■ **INPUT DATA**

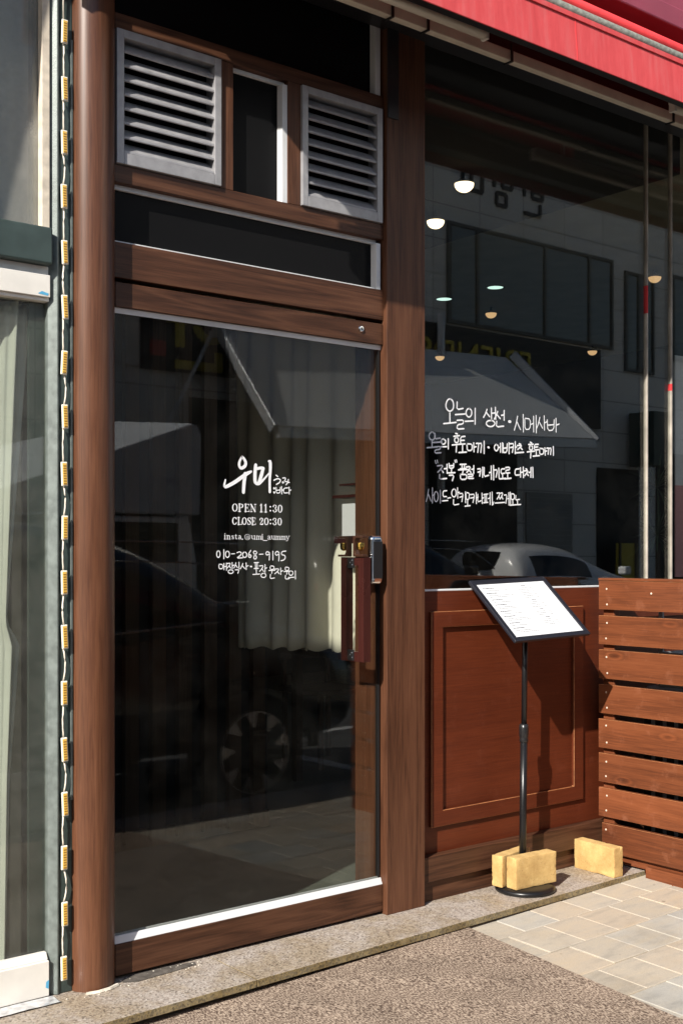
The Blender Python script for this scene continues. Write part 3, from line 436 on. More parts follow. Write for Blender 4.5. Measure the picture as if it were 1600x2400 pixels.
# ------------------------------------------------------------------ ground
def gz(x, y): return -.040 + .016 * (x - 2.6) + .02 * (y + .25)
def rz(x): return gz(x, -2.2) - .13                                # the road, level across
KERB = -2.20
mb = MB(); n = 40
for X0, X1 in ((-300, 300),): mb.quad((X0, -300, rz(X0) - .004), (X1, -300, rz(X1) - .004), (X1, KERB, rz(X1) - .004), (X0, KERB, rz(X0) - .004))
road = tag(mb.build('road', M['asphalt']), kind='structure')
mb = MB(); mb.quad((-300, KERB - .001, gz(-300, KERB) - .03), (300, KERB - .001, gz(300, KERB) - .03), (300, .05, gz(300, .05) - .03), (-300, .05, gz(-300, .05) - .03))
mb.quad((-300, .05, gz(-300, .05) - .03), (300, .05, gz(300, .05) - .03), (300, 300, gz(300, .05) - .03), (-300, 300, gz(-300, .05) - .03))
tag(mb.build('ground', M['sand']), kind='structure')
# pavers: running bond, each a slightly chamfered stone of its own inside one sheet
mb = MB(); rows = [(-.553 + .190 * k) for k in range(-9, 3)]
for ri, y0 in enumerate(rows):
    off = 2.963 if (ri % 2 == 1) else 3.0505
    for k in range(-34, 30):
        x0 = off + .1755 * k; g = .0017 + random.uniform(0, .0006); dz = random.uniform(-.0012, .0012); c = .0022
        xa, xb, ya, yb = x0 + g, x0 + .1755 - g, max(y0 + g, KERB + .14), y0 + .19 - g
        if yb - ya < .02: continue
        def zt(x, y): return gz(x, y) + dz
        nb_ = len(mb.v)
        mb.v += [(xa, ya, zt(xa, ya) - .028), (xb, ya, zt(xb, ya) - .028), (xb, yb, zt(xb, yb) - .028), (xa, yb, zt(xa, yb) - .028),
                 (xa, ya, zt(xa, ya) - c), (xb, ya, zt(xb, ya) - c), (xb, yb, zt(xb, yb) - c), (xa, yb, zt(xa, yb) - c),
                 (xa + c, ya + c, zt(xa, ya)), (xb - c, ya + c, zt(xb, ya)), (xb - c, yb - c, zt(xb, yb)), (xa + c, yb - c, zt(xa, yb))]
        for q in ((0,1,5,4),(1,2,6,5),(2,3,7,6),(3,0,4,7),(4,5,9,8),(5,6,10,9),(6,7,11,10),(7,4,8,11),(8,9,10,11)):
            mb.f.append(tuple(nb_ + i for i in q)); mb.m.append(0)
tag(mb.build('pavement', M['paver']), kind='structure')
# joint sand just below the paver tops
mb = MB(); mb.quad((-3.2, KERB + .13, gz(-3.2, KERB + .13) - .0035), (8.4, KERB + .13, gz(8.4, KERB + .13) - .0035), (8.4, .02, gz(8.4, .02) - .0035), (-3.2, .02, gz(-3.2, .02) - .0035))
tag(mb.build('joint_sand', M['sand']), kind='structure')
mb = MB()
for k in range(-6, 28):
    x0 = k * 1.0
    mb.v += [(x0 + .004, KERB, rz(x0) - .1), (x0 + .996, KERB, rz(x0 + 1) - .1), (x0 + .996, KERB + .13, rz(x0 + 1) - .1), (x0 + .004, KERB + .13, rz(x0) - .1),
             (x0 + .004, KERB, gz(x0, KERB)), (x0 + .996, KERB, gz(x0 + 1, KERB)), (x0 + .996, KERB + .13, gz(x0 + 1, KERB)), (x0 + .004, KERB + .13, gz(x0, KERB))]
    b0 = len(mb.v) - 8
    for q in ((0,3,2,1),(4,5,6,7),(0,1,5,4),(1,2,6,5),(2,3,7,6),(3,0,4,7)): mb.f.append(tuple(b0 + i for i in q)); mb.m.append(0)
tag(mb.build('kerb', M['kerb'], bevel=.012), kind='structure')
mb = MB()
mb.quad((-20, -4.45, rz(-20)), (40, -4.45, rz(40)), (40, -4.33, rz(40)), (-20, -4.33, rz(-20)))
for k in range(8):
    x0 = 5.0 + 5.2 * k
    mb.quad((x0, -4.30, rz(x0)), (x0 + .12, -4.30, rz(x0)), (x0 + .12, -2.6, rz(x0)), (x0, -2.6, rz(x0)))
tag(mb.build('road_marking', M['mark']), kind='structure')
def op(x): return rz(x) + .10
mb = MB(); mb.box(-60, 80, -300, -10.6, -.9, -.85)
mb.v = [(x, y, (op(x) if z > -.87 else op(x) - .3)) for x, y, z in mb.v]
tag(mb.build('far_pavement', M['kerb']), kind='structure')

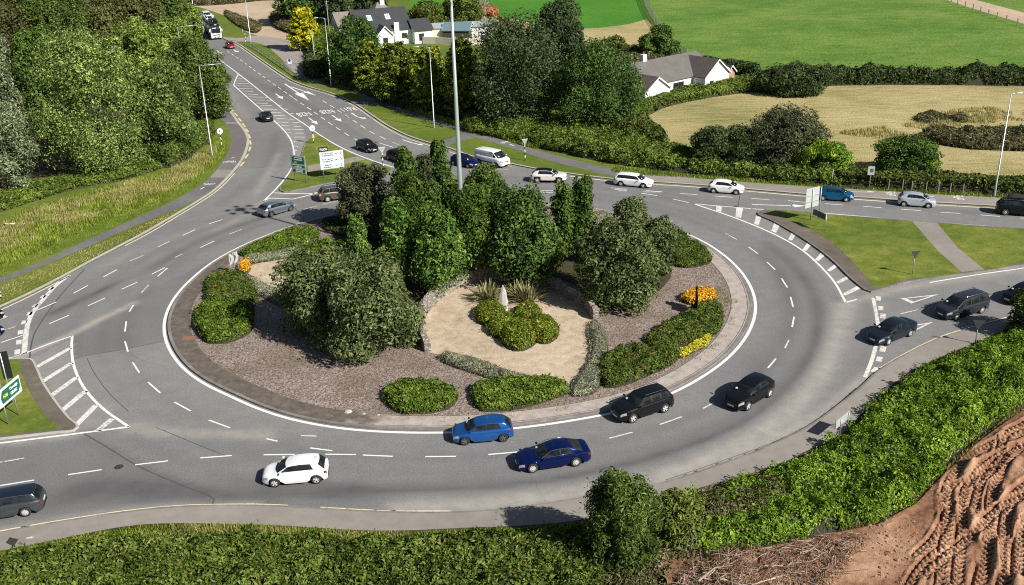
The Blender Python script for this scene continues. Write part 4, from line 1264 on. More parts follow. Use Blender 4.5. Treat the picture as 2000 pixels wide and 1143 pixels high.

■ **EXERCISE DETAILS**
Filter the data, keeping only the lines that contain "scene".

■ **EXERCISE ANSWER**
The Blender Python script for this scene continues. Write part 3, from line 436 on. More parts follow. Write for Blender 4.5. Measure the picture as if it were 1600x2400 pixels.
The Blender Python script for this scene continues. Write part 4, from line 1264 on. More parts follow. Use Blender 4.5. Treat the picture as 2000 pixels wide and 1143 pixels high.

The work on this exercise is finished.